## CHALLENGE:
Start at the line holding "Recreate this scene", stop at the line holding "(_G * 1.25).astype(np.float32)", and repeat those lines exactly, both ends included; skip the pictures.
## BEGIN DATA ROWS
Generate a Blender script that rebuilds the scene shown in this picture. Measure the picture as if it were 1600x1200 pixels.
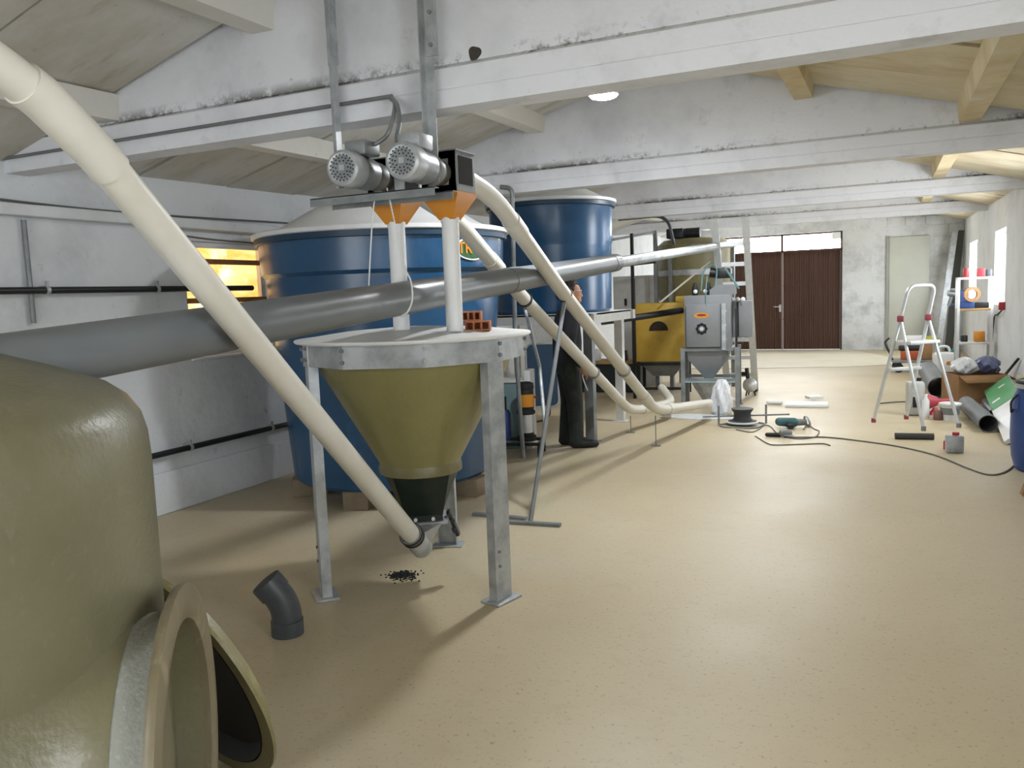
import bpy, bmesh, math, random
from mathutils import Vector, Matrix
random.seed(7)
for o in list(bpy.data.objects): bpy.data.objects.remove(o)
SC = bpy.context.scene
COL = SC.collection
PI = math.pi

# ------------------------------------------------------------------ camera
FPX, EYE = 1274.75, 1.65
YAW, PITCH, ROLL = 0.436229, 0.108667, 0.0375898
_cy,_sy,_cp,_sp,_cr,_sr = math.cos(YAW),math.sin(YAW),math.cos(PITCH),math.sin(PITCH),math.cos(ROLL),math.sin(ROLL)
FW = Vector((-_sy*_cp, _cy*_cp, -_sp))
_rt = Vector((_cy,_sy,0)); _dn = FW.cross(_rt)
RT = _rt*_cr + _dn*_sr
DN = _dn*_cr - _rt*_sr
CAM = Vector((0,0,EYE))
cd = bpy.data.cameras.new('camera'); cam = bpy.data.objects.new('camera', cd); COL.objects.link(cam)
cd.sensor_width = 36; cd.lens = FPX/1600*36; cd.clip_start = .05; cd.clip_end = 200
cam.matrix_world = Matrix(((RT.x,-DN.x,-FW.x,CAM.x),(RT.y,-DN.y,-FW.y,CAM.y),(RT.z,-DN.z,-FW.z,CAM.z),(0,0,0,1)))
SC.camera = cam

# ------------------------------------------------------------------ world and exposure
w = bpy.data.worlds.new('world'); SC.world = w; w.use_nodes = True
w.node_tree.nodes['Background'].inputs[0].default_value = (.85,.92,1,1)
w.node_tree.nodes['Background'].inputs[1].default_value = 1.0
vs = SC.view_settings
vs.view_transform = 'Standard'; vs.look = 'None'; vs.gamma = 1; vs.use_curve_mapping = False
vs.exposure = 0.28
E_TRANSOM, E_SIDE, E_WARM, E_BACK, E_LAMP = 34, 13, 1.25, 7, 600

def pt(x, y, X=None, Y=None, Z=None, d=None):
    """a survey point: the place seen at photo pixel x,y on a known plane or at a known depth"""
    r = RT*((x-800)/FPX) + DN*((y-600)/FPX) + FW
    if d is not None: t = d
    elif X is not None: t = X/r.x
    elif Y is not None: t = Y/r.y
    else: t = ((0 if Z is None else Z)-EYE)/r.z
    return CAM + r*t

# ------------------------------------------------------------------ materials
MATS = {}
def rgb(h):
    c = [int(h[i:i+2],16)/255 for i in (0,2,4)]
    return tuple(((v+.055)/1.055)**2.4 if v > .04045 else v/12.92 for v in c)
def mat(name, col, rough=.6, metal=0., var=.0, vscale=6., col2=None, bump=0., bscale=60., spec=.5, detail=4, lo=.35, hi=.7, stretch=None, emit=None, estr=0, trans=0):
    """col mixed with col2 by a noise field; var = plain brightness variation"""
    if name in MATS: return MATS[name]
    m = bpy.data.materials.new(name); MATS[name] = m; m.use_nodes = True
    nt = m.node_tree; n = nt.nodes; l = nt.links; b = n['Principled BSDF']
    c1 = rgb(col) if isinstance(col,str) else col
    b.inputs['Base Color'].default_value = (*c1,1)
    b.inputs['Roughness'].default_value = rough; b.inputs['Metallic'].default_value = metal
    b.inputs['Specular IOR Level'].default_value = spec
    if trans: b.inputs['Transmission Weight'].default_value = trans
    if emit:
        e = rgb(emit) if isinstance(emit,str) else emit
        b.inputs['Emission Color'].default_value = (*e,1); b.inputs['Emission Strength'].default_value = estr
    tc = n.new('ShaderNodeTexCoord'); src = tc.outputs['Object']
    if stretch:
        mp = n.new('ShaderNodeMapping'); mp.inputs['Scale'].default_value = stretch
        l.new(src, mp.inputs['Vector']); src = mp.outputs['Vector']
    if col2 or var:
        no = n.new('ShaderNodeTexNoise'); no.inputs['Scale'].default_value = vscale; no.inputs['Detail'].default_value = detail
        no.inputs['Roughness'].default_value = .62
        l.new(src, no.inputs['Vector'])
        rp = n.new('ShaderNodeValToRGB'); rp.color_ramp.elements[0].position = lo; rp.color_ramp.elements[1].position = hi
        c2 = (rgb(col2) if isinstance(col2,str) else col2) if col2 else tuple(v*(1-var) for v in c1)
        rp.color_ramp.elements[0].color = (*c1,1); rp.color_ramp.elements[1].color = (*c2,1)
        l.new(no.outputs['Fac'], rp.inputs['Fac']); l.new(rp.outputs['Color'], b.inputs['Base Color'])
    if bump:
        nb = n.new('ShaderNodeTexNoise'); nb.inputs['Scale'].default_value = bscale; nb.inputs['Detail'].default_value = 3
        l.new(src, nb.inputs['Vector'])
        bp = n.new('ShaderNodeBump'); bp.inputs['Strength'].default_value = bump; bp.inputs['Distance'].default_value = .02
        l.new(nb.outputs['Fac'], bp.inputs['Height']); l.new(bp.outputs['Normal'], b.inputs['Normal'])
    return m

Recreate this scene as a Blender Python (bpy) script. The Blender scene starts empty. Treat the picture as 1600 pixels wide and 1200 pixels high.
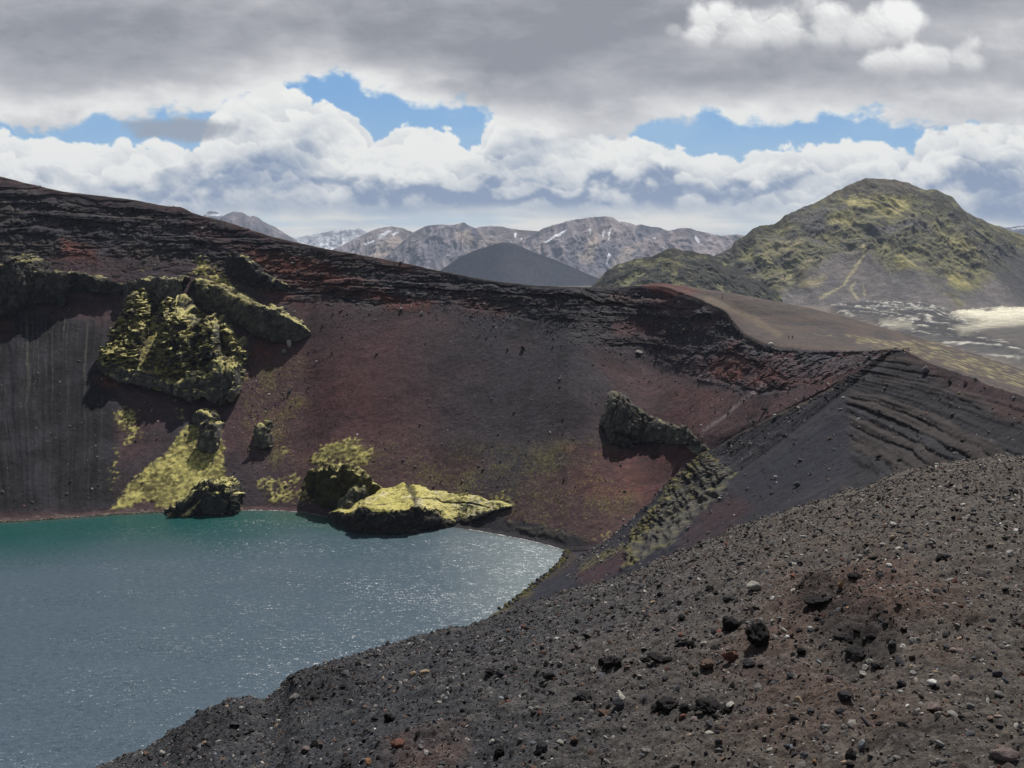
import bpy, bmesh, math, random
from mathutils import Vector, Matrix
import numpy as np
_rng = np.random.RandomState(7)
_P = np.concatenate([_rng.permutation(256)] * 3).astype(np.int32)
_G = _rng.normal(size=(256, 3)); _G /= np.linalg.norm(_G, axis=1)[:, None]; _G = (_G * 1.25).astype(np.float32)

def perlin(x, y, z=None, seed=0):
    x = np.asarray(x, np.float32) + seed * 17.31; y = np.asarray(y, np.float32) - seed * 9.77
    z = np.zeros_like(x) + seed * 3.37 if z is None else np.asarray(z, np.float32) + seed * 3.37
    xi = np.floor(x); yi = np.floor(y); zi = np.floor(z)
    fx, fy, fz = x - xi, y - yi, z - zi
    X, Y, Z = xi.astype(np.int32) & 255, yi.astype(np.int32) & 255, zi.astype(np.int32) & 255
    s = lambda t: t * t * t * (t * (t * 6 - 15) + 10)
    u, v, w = s(fx), s(fy), s(fz)
    def g(dx, dy, dz):
        h = _P[_P[_P[X + dx] + Y + dy] + Z + dz]
        q = _G[h]
        return q[..., 0] * (fx - dx) + q[..., 1] * (fy - dy) + q[..., 2] * (fz - dz)
    L = lambda a, b, t: a + (b - a) * t
    return L(L(L(g(0,0,0), g(1,0,0), u), L(g(0,1,0), g(1,1,0), u), v),
             L(L(g(0,0,1), g(1,0,1), u), L(g(0,1,1), g(1,1,1), u), v), w)

def fbm(x, y, z=None, octv=5, seed=0, gain=.5, lac=2.03):
    a = 1.; f = 1.; t = 0.; n = 0.
    for i in range(octv):
        t = t + a * perlin(x * f, y * f, None if z is None else z * f, seed + i * 1.7); n += a
        a *= gain; f *= lac
    return t / n * 1.6

def ridged(x, y, z=None, octv=5, seed=0, gain=.5):
    a = 1.; f = 1.; t = 0.; n = 0.
    for i in range(octv):
        t = t + a * (1 - np.abs(perlin(x * f, y * f, None if z is None else z * f, seed + i * 2.3)) * 1.8); n += a
        a *= gain; f *= 2.07
    return t / n

def worley(x, y, seed=0):
    x = np.asarray(x, np.float32); y = np.asarray(y, np.float32)
    xi = np.floor(x).astype(np.int32); yi = np.floor(y).astype(np.int32)
    R = np.random.RandomState(seed + 91).rand(256, 2).astype(np.float32)
    d = np.full(x.shape, 9., np.float32)
    for i in (-1, 0, 1):
        for j in (-1, 0, 1):
            h = _P[_P[(xi + i) & 255] + ((yi + j) & 255)]
            p = R[h]
            d = np.minimum(d, (xi + i + p[..., 0] - x) ** 2 + (yi + j + p[..., 1] - y) ** 2)
    return np.sqrt(d)

def sstep(a, b, x):
    t = np.clip((x - a) / (b - a), 0, 1)
    return t * t * (3 - 2 * t)

def lin(c):
    c = np.asarray(c, np.float64)
    return np.where(c <= .04045, c / 12.92, ((c + .055) / 1.055) ** 2.4)
SUN_AZ_DEG, SUN_EL_DEG, SUN_STRENGTH = 20., 56., 5.0
SKY_STRENGTH, SKY_GAIN, EXPOSURE = .06, .98, .06
CLOUD_GREY = (.09, .38)
HAZE_DENSITY, HAZE_COLOR = 3.8e-5, (.60, .73, .96)
WAVES = [(.10, 20, .5, .30, 1.), (.9, -12, .5, 1.1, 2.), (2.8, 8, .6, 1.5, 1.5)]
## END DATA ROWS
## REPLY TO THE EXERCISE:
Recreate this scene as a Blender Python (bpy) script. The Blender scene starts empty. Treat the picture as 1600 pixels wide and 1200 pixels high.
import bpy, bmesh, math, random
from mathutils import Vector, Matrix
import numpy as np
_rng = np.random.RandomState(7)
_P = np.concatenate([_rng.permutation(256)] * 3).astype(np.int32)
_G = _rng.normal(size=(256, 3)); _G /= np.linalg.norm(_G, axis=1)[:, None]; _G = (_G * 1.25).astype(np.float32)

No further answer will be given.